The library faculty and staff also look at the journals’ rankings in Scopus and SciVal, which are online databases that host journals and provide details and abstracts about each one. They also check to see how many faculty members at USF have cited the journal or how many are authors in the journal.

The last variable checked to decide upon renewal is the amount of open accessibility the journal has, according to Chavez.

“So a lot of journals, particularly science journals, have started doing this. I would call it a service to the community of providing big portions of their title list,” he said. “For example, one of them I looked at the other day was a journal in geology, that journal has been published since the early 1900s. We don’t own all that because we weren’t here at that time. [From] 1995 or 1997 to 2020, we own that, but they actually provide free access to all of the journal one year back. So they won’t provide you with 2021 content [if you don’t subscribe], but they will provide you with 2020 back.

“So that’s a very high open accessibility rating, whereas other journals have zero open access, or we might own very little of it, so that would lower its value.”

For most of the journals that the library faculty and staff do not renew, Chavez said the previous issues will still be retained.

“One of the things we stress is that not renewing something does not mean we no longer have access,” Chavez said. “Maybe the journal started publishing in 2000 and we dropped our subscription in 2020, we still have everything from 2000 to 2020, we don’t lose that. There are some rare cases where we actually lose access, but in the overwhelming majority, whatever we pay for we keep.

“We just lose access to current and future content, but if budgets improve in a year, we can resubscribe, and we can buy the latest issues.”

Chavez said even if the library decides not to renew a journal subscription, students, faculty and staff will still be able to get their hands on it in some way because the library is working to expand its operations in other departments.

The library will be expanding the interlibrary loan service, a free service the library uses that borrows materials from other libraries, and the document delivery service, which is when a faculty member or student requests a document and the library buys it and delivers it to them.

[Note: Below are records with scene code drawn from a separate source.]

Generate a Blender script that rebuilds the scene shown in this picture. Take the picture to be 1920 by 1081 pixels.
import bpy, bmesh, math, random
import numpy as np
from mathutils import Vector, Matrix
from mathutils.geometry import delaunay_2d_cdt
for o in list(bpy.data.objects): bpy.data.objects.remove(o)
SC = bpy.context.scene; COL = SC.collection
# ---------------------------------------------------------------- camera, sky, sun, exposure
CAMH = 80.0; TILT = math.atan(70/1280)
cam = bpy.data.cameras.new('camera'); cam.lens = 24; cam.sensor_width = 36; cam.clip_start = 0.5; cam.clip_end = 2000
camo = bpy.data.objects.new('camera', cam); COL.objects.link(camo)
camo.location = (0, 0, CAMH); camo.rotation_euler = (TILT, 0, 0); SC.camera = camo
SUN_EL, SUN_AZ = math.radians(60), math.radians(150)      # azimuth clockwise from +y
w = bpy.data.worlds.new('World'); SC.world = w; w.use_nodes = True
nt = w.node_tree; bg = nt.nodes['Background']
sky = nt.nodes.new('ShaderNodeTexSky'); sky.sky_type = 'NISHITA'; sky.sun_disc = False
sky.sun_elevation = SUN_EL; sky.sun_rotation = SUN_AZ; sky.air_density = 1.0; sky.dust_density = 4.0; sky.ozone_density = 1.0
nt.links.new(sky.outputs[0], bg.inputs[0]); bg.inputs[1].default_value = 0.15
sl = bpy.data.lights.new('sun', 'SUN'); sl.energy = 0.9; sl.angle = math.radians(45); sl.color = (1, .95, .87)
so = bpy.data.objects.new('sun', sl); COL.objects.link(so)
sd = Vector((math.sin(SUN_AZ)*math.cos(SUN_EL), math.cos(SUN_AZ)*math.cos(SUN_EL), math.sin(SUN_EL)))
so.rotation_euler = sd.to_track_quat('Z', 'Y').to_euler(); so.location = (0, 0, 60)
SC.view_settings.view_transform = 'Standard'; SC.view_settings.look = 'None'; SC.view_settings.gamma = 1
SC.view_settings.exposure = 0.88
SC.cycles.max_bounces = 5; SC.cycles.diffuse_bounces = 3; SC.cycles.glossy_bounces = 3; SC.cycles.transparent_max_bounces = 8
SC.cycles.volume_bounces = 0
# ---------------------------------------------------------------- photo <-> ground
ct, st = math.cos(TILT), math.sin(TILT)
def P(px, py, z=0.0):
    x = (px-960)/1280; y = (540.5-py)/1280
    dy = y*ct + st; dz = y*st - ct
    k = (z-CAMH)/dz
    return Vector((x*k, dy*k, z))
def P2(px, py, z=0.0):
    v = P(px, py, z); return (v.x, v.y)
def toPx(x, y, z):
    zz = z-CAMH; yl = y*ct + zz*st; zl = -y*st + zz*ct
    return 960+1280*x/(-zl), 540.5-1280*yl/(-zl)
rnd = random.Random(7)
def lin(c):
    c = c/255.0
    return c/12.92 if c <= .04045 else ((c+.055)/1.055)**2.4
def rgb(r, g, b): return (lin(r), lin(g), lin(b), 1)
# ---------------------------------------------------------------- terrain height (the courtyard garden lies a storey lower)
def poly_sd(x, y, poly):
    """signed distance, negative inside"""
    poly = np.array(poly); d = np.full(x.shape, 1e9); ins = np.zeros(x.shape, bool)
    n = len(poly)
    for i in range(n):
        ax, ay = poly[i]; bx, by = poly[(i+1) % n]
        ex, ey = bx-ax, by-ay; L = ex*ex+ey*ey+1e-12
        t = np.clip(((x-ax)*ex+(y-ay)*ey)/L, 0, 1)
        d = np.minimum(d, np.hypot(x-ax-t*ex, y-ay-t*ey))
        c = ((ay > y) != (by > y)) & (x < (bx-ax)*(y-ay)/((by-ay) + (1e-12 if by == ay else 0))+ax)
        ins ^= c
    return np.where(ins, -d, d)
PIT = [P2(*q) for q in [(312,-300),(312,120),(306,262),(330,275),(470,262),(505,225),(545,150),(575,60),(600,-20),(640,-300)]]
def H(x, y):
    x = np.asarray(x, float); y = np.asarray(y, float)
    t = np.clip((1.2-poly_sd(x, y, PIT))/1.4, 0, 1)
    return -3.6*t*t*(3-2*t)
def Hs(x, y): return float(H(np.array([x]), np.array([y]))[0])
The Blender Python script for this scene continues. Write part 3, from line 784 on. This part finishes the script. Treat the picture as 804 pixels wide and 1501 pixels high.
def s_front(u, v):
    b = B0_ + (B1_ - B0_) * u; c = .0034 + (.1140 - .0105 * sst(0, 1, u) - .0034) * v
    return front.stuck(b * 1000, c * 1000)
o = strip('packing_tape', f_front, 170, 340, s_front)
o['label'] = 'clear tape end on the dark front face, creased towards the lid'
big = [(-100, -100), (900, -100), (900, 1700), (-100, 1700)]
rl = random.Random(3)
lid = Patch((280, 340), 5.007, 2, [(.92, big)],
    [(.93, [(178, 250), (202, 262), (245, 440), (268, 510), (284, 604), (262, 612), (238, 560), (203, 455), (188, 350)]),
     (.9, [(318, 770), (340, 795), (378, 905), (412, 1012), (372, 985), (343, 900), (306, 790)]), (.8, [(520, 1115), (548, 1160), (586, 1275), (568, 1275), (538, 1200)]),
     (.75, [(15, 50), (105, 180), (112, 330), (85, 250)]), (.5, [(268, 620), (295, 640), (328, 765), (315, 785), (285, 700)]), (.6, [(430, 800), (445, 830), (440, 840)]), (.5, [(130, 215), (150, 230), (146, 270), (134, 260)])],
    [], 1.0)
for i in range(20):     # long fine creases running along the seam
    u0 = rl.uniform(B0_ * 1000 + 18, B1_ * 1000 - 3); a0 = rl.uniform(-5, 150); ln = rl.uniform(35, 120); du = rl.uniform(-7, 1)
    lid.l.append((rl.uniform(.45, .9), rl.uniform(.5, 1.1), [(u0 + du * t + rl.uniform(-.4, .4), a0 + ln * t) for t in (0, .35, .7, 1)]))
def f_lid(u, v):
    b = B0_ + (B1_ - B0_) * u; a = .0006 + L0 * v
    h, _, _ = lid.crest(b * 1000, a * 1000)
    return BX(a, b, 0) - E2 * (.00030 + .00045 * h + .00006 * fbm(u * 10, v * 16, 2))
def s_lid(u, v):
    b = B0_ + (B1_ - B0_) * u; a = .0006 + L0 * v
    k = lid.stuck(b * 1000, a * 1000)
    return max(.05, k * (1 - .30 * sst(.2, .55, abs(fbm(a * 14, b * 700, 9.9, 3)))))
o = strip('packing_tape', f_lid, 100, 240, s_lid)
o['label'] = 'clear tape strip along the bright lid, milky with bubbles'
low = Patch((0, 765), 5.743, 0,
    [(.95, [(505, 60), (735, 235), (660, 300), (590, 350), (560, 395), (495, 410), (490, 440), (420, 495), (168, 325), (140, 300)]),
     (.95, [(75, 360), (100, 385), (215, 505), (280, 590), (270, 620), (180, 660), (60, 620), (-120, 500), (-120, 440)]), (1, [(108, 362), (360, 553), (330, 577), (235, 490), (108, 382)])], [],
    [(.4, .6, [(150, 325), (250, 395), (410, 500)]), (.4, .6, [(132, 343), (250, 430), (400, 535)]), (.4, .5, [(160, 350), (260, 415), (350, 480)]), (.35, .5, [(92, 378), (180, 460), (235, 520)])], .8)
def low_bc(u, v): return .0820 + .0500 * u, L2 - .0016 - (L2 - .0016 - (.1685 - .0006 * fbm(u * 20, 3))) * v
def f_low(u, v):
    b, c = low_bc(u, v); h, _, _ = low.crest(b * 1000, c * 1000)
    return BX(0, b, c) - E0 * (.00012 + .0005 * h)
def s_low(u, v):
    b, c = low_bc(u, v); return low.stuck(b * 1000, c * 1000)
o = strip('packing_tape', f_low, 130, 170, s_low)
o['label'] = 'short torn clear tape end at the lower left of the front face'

“We’ve reallocated personnel to take care of [document delivery and interlibrary loan services], so we’re prepared for the reduction in the collections. It’s not what we want to do, and it’s not the kind of thing that an academic library would normally see as a positive direction to move in, but we have a plan to meet the needs,” Chavez said.

While students, faculty and staff will still be able to access all materials through the interlibrary loan service and the document delivery service, the major difference is in the immediacy with which that will take place, according to Chavez.

“We’ve done studies by looking at papers that have been written by our faculty and peer reviewed journals. We’ve looked at their reference lists and their citation lists and we estimate that between 70% and 75% of all the materials that they seamlessly use today, they will continue to be able to access after this reduction,” he said.

“So that means that somewhere between 25% and 30% may not be accessible immediately to them but it’s all available to them through interlibrary loan or document delivery, it just introduces a delay in the process.”

In an effort to maximize the efforts of the interlibrary loan and document delivery services as well as minimize the impacts of the collections cuts, the Tampa campus library’s Resource Sharing Department will extend its hours.

It is currently open weekdays 8 a.m. to 5 p.m., and beginning in fall the department will be open 8 a.m. to 9 p.m. Monday through Saturday, with the possibility of extending all the way to 11 p.m. if necessary.

Although the collections cuts are going to have some impact on university, Chavez said the library faculty and staff are aiming to lessen this impact as much as possible.

“Faculty are dependent on our collections to get their job done and students are dependent on our collections to get their degree completed so we’re going to continue to deliver those collections, it’s just that we might do it in a different way,” Chavez said.